◆ Source data:
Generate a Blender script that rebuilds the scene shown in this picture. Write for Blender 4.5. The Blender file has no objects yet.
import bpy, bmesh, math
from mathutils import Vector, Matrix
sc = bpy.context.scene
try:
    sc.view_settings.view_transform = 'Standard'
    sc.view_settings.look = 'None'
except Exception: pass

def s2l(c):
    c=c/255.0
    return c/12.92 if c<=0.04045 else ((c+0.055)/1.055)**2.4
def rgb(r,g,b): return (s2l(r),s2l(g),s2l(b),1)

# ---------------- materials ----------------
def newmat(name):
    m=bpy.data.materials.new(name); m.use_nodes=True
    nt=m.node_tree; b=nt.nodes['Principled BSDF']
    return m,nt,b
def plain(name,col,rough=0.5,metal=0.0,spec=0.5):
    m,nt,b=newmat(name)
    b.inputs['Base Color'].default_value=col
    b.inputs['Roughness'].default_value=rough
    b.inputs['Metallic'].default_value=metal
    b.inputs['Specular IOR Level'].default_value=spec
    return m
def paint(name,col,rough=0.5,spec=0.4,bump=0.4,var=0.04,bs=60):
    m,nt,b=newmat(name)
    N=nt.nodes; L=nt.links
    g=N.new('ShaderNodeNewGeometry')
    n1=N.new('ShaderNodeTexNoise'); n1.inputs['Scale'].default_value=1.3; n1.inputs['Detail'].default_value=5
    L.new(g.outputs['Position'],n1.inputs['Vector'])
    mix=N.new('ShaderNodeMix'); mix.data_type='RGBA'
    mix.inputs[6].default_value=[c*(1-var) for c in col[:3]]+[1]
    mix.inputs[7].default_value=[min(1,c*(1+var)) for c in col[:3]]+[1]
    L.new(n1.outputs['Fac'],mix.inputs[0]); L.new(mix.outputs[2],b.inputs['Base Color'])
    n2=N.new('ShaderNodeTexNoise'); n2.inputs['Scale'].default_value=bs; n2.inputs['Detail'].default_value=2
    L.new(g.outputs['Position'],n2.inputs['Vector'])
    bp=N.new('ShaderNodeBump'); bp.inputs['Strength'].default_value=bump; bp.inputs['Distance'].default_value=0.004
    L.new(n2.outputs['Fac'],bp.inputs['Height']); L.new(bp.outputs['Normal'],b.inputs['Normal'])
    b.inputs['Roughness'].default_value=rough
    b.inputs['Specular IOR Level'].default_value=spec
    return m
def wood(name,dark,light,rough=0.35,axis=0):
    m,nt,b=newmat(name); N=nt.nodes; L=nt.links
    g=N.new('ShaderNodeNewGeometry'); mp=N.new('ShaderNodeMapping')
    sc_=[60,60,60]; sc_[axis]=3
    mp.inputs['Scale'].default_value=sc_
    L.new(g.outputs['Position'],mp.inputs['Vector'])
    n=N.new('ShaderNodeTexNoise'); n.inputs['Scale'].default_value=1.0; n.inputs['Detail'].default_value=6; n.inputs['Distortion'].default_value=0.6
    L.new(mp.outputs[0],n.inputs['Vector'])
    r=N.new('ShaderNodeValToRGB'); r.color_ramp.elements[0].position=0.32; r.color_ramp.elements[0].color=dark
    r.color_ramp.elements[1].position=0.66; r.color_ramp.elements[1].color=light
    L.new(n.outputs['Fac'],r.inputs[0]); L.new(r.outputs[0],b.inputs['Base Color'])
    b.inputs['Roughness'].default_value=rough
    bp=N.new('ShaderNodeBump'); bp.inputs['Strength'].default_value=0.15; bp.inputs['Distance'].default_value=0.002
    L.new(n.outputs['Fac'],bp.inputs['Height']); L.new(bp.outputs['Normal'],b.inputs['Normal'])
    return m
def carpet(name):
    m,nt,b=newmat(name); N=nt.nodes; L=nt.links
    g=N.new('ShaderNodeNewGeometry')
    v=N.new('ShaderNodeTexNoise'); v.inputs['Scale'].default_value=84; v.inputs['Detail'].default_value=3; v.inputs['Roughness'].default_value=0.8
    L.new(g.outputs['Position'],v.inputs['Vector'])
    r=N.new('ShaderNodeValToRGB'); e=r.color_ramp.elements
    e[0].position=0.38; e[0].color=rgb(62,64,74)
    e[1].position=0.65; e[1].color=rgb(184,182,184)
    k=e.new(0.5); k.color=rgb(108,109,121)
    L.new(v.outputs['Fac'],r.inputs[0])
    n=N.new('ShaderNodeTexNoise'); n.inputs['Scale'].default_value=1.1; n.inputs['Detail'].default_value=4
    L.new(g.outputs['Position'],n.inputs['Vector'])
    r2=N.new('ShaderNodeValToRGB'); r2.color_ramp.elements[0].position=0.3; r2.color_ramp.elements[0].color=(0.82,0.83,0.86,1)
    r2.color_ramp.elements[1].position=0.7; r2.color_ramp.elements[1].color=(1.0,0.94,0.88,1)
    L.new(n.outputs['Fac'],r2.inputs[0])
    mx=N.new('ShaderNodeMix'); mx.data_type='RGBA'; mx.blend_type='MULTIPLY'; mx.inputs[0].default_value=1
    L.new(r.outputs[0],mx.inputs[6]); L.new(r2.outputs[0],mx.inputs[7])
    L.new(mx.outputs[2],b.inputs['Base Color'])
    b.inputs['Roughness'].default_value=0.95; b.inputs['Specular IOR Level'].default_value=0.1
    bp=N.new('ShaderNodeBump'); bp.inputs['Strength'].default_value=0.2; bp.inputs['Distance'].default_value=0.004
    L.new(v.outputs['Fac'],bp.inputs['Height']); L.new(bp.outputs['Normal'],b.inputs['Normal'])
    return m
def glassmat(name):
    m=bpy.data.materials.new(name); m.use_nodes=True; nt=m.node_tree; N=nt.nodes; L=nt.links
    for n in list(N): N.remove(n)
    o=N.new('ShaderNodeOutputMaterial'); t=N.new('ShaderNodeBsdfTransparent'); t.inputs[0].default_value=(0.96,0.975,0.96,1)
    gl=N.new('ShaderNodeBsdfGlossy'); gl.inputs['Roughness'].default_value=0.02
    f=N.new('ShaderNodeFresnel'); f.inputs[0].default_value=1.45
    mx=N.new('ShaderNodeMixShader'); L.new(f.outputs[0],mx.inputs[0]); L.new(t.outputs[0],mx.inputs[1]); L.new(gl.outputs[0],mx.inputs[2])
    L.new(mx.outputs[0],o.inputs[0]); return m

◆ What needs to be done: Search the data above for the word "scene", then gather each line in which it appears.

◆ Written answer:
Generate a Blender script that rebuilds the scene shown in this picture. Write for Blender 4.5. The Blender file has no objects yet.
sc = bpy.context.scene